Friday, July 20, 2007

Web App Development Methodology

System Design and Web Design

System Design

There are many methodologies that deal well with clarifying requirements and then designing and building systems to satisfy those requirements. You have your use cases, stories, functional specs. You create logical designs that model the domain, examine how actors interact with the various systems to fulfil a business requirement. You can then start building and testing your code. Somewhere along the way, some web pages or windows forms get created out the back of this process. If developers have their way, they are usually logically correct, but terrible to use.
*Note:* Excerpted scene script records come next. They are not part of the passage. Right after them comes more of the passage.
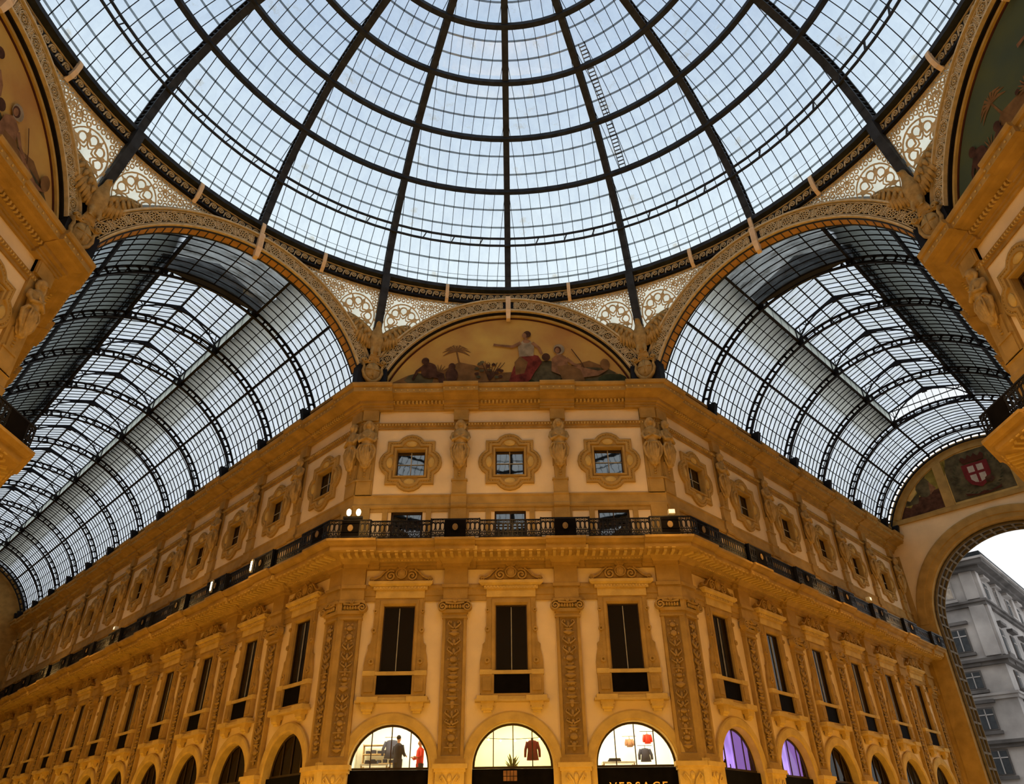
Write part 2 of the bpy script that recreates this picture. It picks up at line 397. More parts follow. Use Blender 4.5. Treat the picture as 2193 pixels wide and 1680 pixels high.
NEAR=[(FW,4.75,'on near left wall at photo edge','W',0),(FE,-4.75,'on near right wall at photo edge','E',0)]

# ---------------------------- structure
cC=[-4.75,0,4.75]; pC=[-2.38,2.38]
cR=[2.98+BAY*i for i in range(NR)]; pR=[5.35+BAY*i for i in range(NR)]
cL=[-(2.98+BAY*i) for i in range(NL)]; pL=[-(5.35+BAY*i) for i in range(NL)]
struct('wall_centre',wall_mesh(-S,S,cC),'plaster',FC.loc,FC.a)
struct('wall_right_arcade',wall_mesh(0,ENDR,cR),'plaster',FR.loc,FR.a)
struct('wall_left_arcade',wall_mesh(-ENDL,0,cL),'plaster',FL.loc,FL.a)
struct('wall_left',wall_mesh(-S,S,[4.75],upper=True),'plaster',FW.loc,FW.a)
struct('wall_right',wall_mesh(-S,S,[-4.75],upper=True),'plaster',FE.loc,FE.a)
cRo=[-c for c in cR]; cLo=[-c for c in cL]
struct('wall_right_arcade_opposite',wall_mesh(-ENDR,0,[]),'plaster',FRo.loc,FRo.a)
struct('wall_left_arcade_opposite',wall_mesh(0,ENDL,[]),'plaster',FLo.loc,FLo.a)
for f,a,b in((FC,-S+1.5,S-1.5),(FR,4.2,ENDR),(FL,-ENDL,-4.2),(FW,-S+1.5,S-1.5),(FE,-S+1.5,S-1.5)):
    TRIM[0]+=1; struct('trim_%d'%TRIM[0],mass(a,b),'void',f.loc,f.a)
for f,a,b,nm in((FRo,-ENDR,0,'r'),(FLo,0,ENDL,'l')):
    mb=MB(); mb.box(a,b,.1,.3,0,22.2); TRIM[0]+=1; struct('trim_%d'%TRIM[0],mb,'void',f.loc,f.a)
T4=TAN
trims(FC,-S,S,-T4,T4,cC,pC,[(-S,-S+1.45,.16),(S-1.45,S,.16)])
trims(FR,0,ENDR,-T4,0,cR,pR,[(0,1.3,.16)])
trims(FL,-ENDL,0,0,T4,cL,pL,[(-1.3,0,.16)])
trims(FW,-S,S,-T4,T4,[-4.75,0,4.75],pC,[(-S,-S+1.45,.16),(S-1.45,S,.16)])
trims(FE,-S,S,-T4,T4,[-4.75,0,4.75],pC,[(-S,-S+1.45,.16),(S-1.45,S,.16)])
trims(FRo,-ENDR,0,0,T4,[],[-p for p in pR],[(-1.3,0,.16)])
trims(FLo,0,ENDL,-T4,0,[],[-p for p in pL],[(0,1.3,.16)])
# low parapets carrying the vault glass
for f,a,b in((FR,.0,ENDR),(FL,-ENDL,0),(FRo,-ENDR,0),(FLo,0,ENDL)):
    mb=MB(); mb.box(a,b,-.52,.3,21.36,22.08); mb.box(a,b,-.60,.3,22.0,22.16)
    TRIM[0]+=1; struct('trim_%d'%TRIM[0],mb,'stone_deep',f.loc,f.a)
# back half of the octagon (behind the photographer)
for k,nm in((3,'wall_back_right'),(4,'wall_back'),(5,'wall_back_left')):
    f=side(k); mb=MB(); mb.box(-S,S,0,.3,0,22.3); mb.box(-S,S,-1.1,0,20.7,21.3); mb.box(-S,S,-1.4,0,12.5,13.1)
    struct(nm,mb,'plaster',f.loc,f.a)
    mb=MB(); P=[(S,22.3)]+[(7.2*cos(t*PI/16)*1.0,min(27.2,21.5+6.2*sin(t*PI/16))) for t in range(1,16)]+[(-S,22.3)]
    mb.prism(P,0,.2); TRIM[0]+=1; struct('trim_%d'%TRIM[0],mb,'pgold',f.loc,f.a)
mb=MB(); mb.box(-60,60,-30,90,-.1,0); struct('floor',mb,'paving')

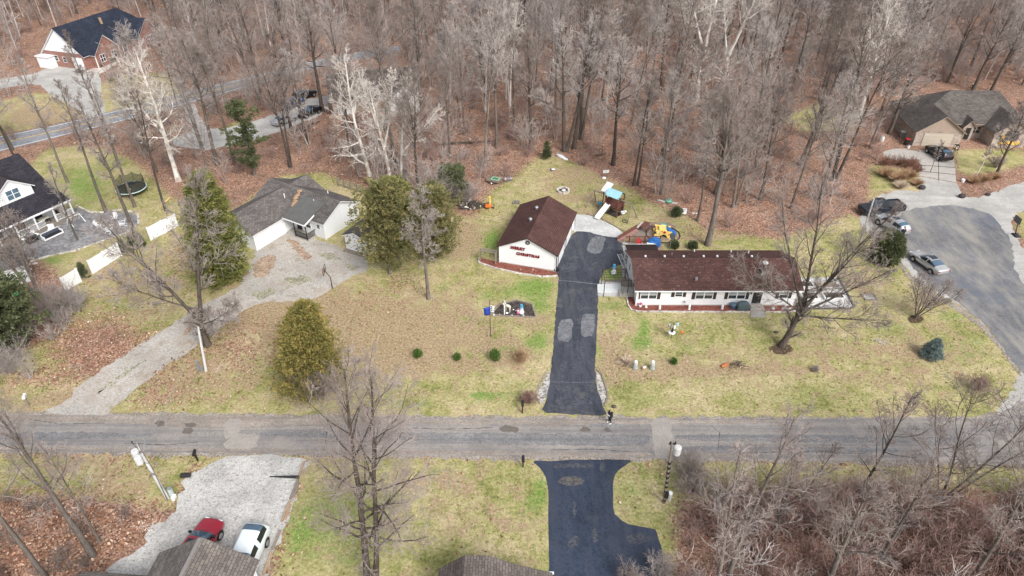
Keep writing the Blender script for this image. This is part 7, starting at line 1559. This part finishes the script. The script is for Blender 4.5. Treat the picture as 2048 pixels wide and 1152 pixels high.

But they do the job - don't they?
What do you mean there's a high drop-out rate?
How did I devalue the brand again?

Web Design

The other perspective that web app development gets approached from is UI design. The business go to the designers with some high level requirements, and they start the page design. Usability tests, rich interactions, brand, UI design principles, Flash demos, sitemaps, user flows, copywriting, graphic design, detailed UI specs; these all feed into a wonderful, engaging, on-brand customer experience. And then you build that code stuff on the back of the screens. I mean, the screens are the most important part of the whole thing.
Aren't they?
What do you mean you need some requirements?
And now you need to change the page flow...?

The Train Wreck

Usually these two flows happen in parallel, on the whole independently, and then towards the end of the project, there's a big crash when the two worlds collide.

What we need is...

What we need is a methodology that allows these two, largely disparate disciplines to work in harmony. User requirements need to feed into use cases which need to drive both the customer interactions with the system (usually web pages) as well as the interaction between various systems and business processes. The problem is, I'm having real trouble finding anywhere where this is taken into account. It generally seems to be either the web designer's approach or the system designer's approach. However, to be effective at writing enterprise-scale web applications with high quality systems and also a rich and engaging customer experience this is an absolute must.

High Level Idea

So how might this work? Taking the Unified Process as a starting point, we really should start out by clarifying the requirements. This is before any design starts from any perspective. Then out of the back of this you will get the use case diagrams which show the interactions between actors and systems. Customers can interact with systems via many channels: phone, web, letter, fax. These all need to be clarified and mapped onto the business processes. This should give you an idea of what the interactions are, what channel they use, and what data is required both in and out. Then you can start the system design and the web page design. There will be parts of the use cases where the actor is the customer and the channel is the web. These will give you the interactions and data flow required to start designing the customer interactions required on the website. You can then produce wireframes from these and subsequently add page-level detail, rich interactions and perform usability studies. All based on the use cases. It seems quite simple - does anyone actually do this?